E em Portugal? Bom, associações não faltam. São milhares, espalhadas por todo o País, de todo o género e feitio. Desde os tradicionais sindicatos e associações patronais de tudo o que é sector económico, às associações ambientais e de defesa do consumidor, passando por centenas de instituições particulares de solidariedade social, milhares de associações recreativas e culturais e inúmeras corporações de bombeiros voluntários. A razão de ser deste tipo de organizações, e em especial daquelas que têm objectivos de solidariedade e de combate à exclusão social, tem a sua lógica: a solidariedade existe e é muito mais eficaz em pequenos núcleos – com a família em lugar de destaque – na pequena comunidade, onde todos se conhecem e todos conhecem quem precisa. Este mecanismo não existe a uma escala maior (uma grande cidade, região ou país) e daí a vantagem de existirem pequenas organizações, cujo raio de acção, nos grandes centros, não irá além de um bairro ou freguesia.
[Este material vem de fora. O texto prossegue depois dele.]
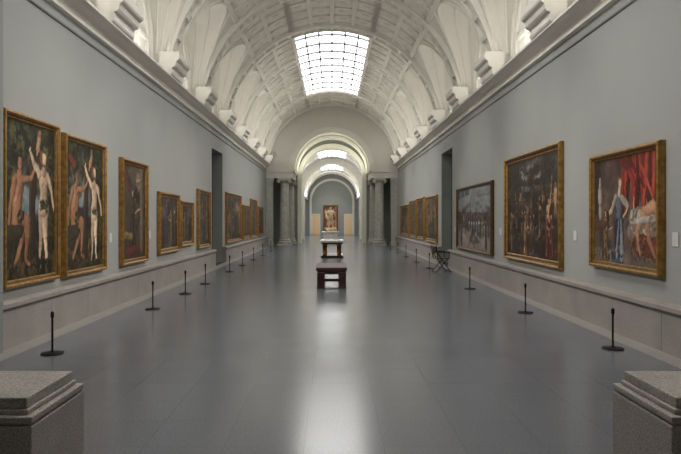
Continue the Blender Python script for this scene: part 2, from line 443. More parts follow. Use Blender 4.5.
# ---------------- paintings
rs=np.random.RandomState(7)
def vnoise(h,w,ny,nx):
    g=rs.rand(ny+2,nx+2); yy=np.linspace(0,ny,h); xx=np.linspace(0,nx,w)
    yi=yy.astype(int); xi=xx.astype(int); fy=(yy-yi)[:,None]; fx=(xx-xi)[None,:]
    fy=fy*fy*(3-2*fy); fx=fx*fx*(3-2*fx)
    a=g[yi][:,xi]; b_=g[yi][:,xi+1]; c=g[yi+1][:,xi]; d=g[yi+1][:,xi+1]
    return (a*(1-fx)+b_*fx)*(1-fy)+(c*(1-fx)+d*fx)*fy
class Cv:
    def __init__(s,asp,h=150):
        s.h=h; s.w=max(20,int(h*asp)); s.asp=asp
        s.V,s.U=np.mgrid[0:s.h,0:s.w]; s.V=s.V/(s.h-1.); s.U=s.U/(s.w-1.)
        def wn(): return (vnoise(s.h,s.w,14,int(14*asp)+2)-.5)*.02+(vnoise(s.h,s.w,45,int(45*asp)+2)-.5)*.01
        s.V=s.V+wn(); s.U=s.U+wn()/asp
        s.img=np.zeros((s.h,s.w,3))
    def fill(s,top,bot):
        t=np.clip(s.V,0,1)[...,None]; s.img=np.array(s2l(bot))*(1-t)+np.array(s2l(top))*t
    def cloud(s,col,ny,nx,lo=.5,hi=.75,box=None,op=1):
        n=.6*vnoise(s.h,s.w,ny,nx)+.4*vnoise(s.h,s.w,ny*2,nx*2)
        a=np.clip((n-lo)/(hi-lo),0,1)*op
        if box:
            x0,x1,y0,y1=box; f=.06
            m=np.clip((s.U-x0)/f,0,1)*np.clip((x1-s.U)/f,0,1)*np.clip((s.V-y0)/f,0,1)*np.clip((y1-s.V)/f,0,1); a=a*m
        s.img=s.img*(1-a[...,None])+np.array(s2l(col))*a[...,None]
    def cap(s,x0,y0,x1,y1,r0,r1,col,soft=.009,sh=.6):
        A=s.asp; px=s.U*A-x0*A; py=s.V-y0; dx=(x1-x0)*A; dy=y1-y0; L=dx*dx+dy*dy+1e-9
        t=np.clip((px*dx+py*dy)/L,0,1); ex=px-t*dx; ey=py-t*dy; d=np.hypot(ex,ey); r=r0+(r1-r0)*t
        a=np.clip((r-d)/soft+.5,0,1)
        q=np.clip((ex*.8-ey*.45)/np.maximum(r,1e-4),-1,1); dd=np.clip(d/np.maximum(r,1e-4),0,2)
        lam=np.clip(1-sh*(q*.5+.5)**1.4-.3*dd**3,.1,1.3)
        c=np.array(s2l(col))*lam[...,None]*1.15
        s.img=s.img*(1-a[...,None])+c*a[...,None]
    def dabs(s,n,cols,box,r=.02,l=.05):
        x0,x1,y0,y1=box
        for i in range(n):
            x=x0+(x1-x0)*rs.rand(); y=y0+(y1-y0)*rs.rand(); a=rs.rand()*6.3; q=l*(.4+rs.rand())
            s.cap(x,y,x+q*math.cos(a)/s.asp,y+q*math.sin(a),r*(.4+rs.rand()),r*.3,cols[rs.randint(len(cols))])
    def nude(s,x,y,h,col,hair=(90,50,25),arm=(.1,.15),flip=1,arm2=(-.08,-.18),lean=0):
        A=s.asp; k=h/A*flip
        dk=tuple(int(v*.84) for v in col)
        hx=x+lean
        s.cap(x-.06*k,y+.0*h,x-.045*k,y+.25*h,.018*h,.034*h,dk); s.cap(x-.045*k,y+.25*h,x-.03*k,y+.48*h,.034*h,.062*h,dk)
        s.cap(x+.06*k,y+.02*h,x+.035*k,y+.26*h,.02*h,.034*h,col); s.cap(x+.035*k,y+.26*h,x+.03*k,y+.48*h,.036*h,.066*h,col)
        s.cap(x-.06*k,y,x-.1*k,y-.01*h,.016*h,.012*h,dk)
        s.cap(x,y+.5*h,x+.0*k,y+.58*h,.085*h,.066*h,col); s.cap(x,y+.58*h,hx,y+.75*h,.062*h,.08*h,col)
        s.cap(hx-.03*k,y+.7*h,hx-.03*k,y+.705*h,.026*h,.026*h,col); s.cap(hx+.035*k,y+.7*h,hx+.035*k,y+.705*h,.026*h,.026*h,col)
        s.cap(hx,y+.78*h,hx,y+.86*h,.03*h,.026*h,dk)
        for sx,ar in((1,arm),(-1,arm2)):
            bx_,by_=hx+sx*.075*k,y+.775*h
            ex,ey=hx+ar[0]*k*1.7,y+(.77+ar[1])*h; wx,wy=hx+ar[0]*k*2.2,y+(.77+ar[1]*2.0)*h
            s.cap(bx_,by_,ex,ey,.034*h,.024*h,col); s.cap(ex,ey,wx,wy,.024*h,.015*h,col); s.cap(wx,wy,wx+.01*k,wy+.02*h*(1 if ar[1]>0 else -1),.018*h,.012*h,col)
        s.cap(hx-.015*k,y+.9*h,hx-.02*k,y+.94*h,.056*h,.05*h,hair); s.cap(hx+.012*k,y+.895*h,hx+.012*k,y+.93*h,.033*h,.04*h,col)
    def robe(s,x,y,h,col,skin=(196,146,110),flip=1,reach=.12,hair=(60,40,28)):
        k=h/s.asp*flip; dk=tuple(int(c*.55) for c in col); lt=tuple(min(255,int(c*1.35)) for c in col)
        s.cap(x,y+.08*h,x,y+.6*h,.16*h,.09*h,col)
        for q,cc in((-.1,dk),(-.04,lt),(.02,dk),(.07,col),(.11,dk)):
            s.cap(x+q*k*1.3,y+.04*h,x+q*k*.4,y+.55*h,.035*h,.015*h,cc)
        s.cap(x,y+.6*h,x,y+.75*h,.085*h,.09*h,col); s.cap(x-.05*k,y+.74*h,x+.03*k,y+.6*h,.03*h,.03*h,lt)
        s.cap(x+.08*k,y+.73*h,x+.17*k,y+.6*h,.045*h,.035*h,dk); s.cap(x+.17*k,y+.6*h,x+(.17+reach)*k,y+.66*h,.022*h,.014*h,skin)
        s.cap(x-.01*k,y+.9*h,x-.01*k,y+.93*h,.055*h,.05*h,hair); s.cap(x+.015*k,y+.87*h,x+.015*k,y+.9*h,.034*h,.04*h,skin)
    def grain(s,a=.3):
        n=1+a*(vnoise(s.h,s.w,60,int(60*s.asp)+3)-.5)+a*1.3*(vnoise(s.h,s.w,20,int(20*s.asp)+2)-.5)
        n2=.72+.5*vnoise(s.h,s.w,5,int(5*s.asp)+2)
        s.img=np.clip(s.img*(n*n2)[...,None],.002,1)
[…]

Mas a diferença de fundo da maioria das nossas associações face às suas congéneres em países mais avançados, reside no financiamento. Razões de natureza cultural que vêm de longe, com raízes na religião, na carga fiscal excessiva e na ainda curta vivência democrática, cimentaram a ideia de que o Estado deve não apenas estar presente na gestão dos conflitos, mas ter um papel activo em tudo o que se relacione com solidariedade, repartição do rendimento, exclusão social e em regra, toda e qualquer actividade visando o bem comum, muito embora este nunca seja correctamente definido. Tem-se assim que, desde o mais poderoso sindicato ou associação patronal à mais simplória e insignificante associação recreativa, investem uma fatia considerável dos seus recursos na permanente reivindicação de fatias crescentes do bolo orçamental, sempre justificáveis e de redução impensável, atendendo aos objectivos nobilíssimos que prosseguem. A comunicação social é, aliás, a primeira a incentivar este tipo de postura: qualquer programa a divulgar as actividades de um qualquer organismo filantrópico e de beneficiência, jamais dispensa a sacramental pergunta “e o Estado, apoia-vos?”, para a partir daí se encetar a habitual choradeira por um maior subsídio. No limite, o objectivo principal destas instituições deixa de ser o ambiente, a luta contra a droga ou a defesa do consumidor, passando a ser a maximização do subsídio estatal. Chegou-se a um extremo tal, que a solidariedade deixou de ser uma causa filantrópica para se transformar de facto num negócio de milhões. As chamadas IPSS (Instituições Particulares de Solidariedade Social) vistas numa base consolidada, têm um orçamento da ordem dos 1.500 milhões de euros, para o que o Orçamento de estado comparticipa com mais de 60%. Quanto baste para gerar múltiplos grupos de interesses, cujo objectivo jamais será a eliminação da pobreza ou da droga, mas a sua perpetuação, pois dela depende umbilicalmente a perenidade e desenvolvimento do negócio. De modo análogo, será impensável vermos algum dia as inúmeras corporações de bombeiros definirem uma estratégia consistente de prevenção de incêndios, dado serem estes a razão da sua existência e um fundamento irrefutável a novos peditórios de subsídios.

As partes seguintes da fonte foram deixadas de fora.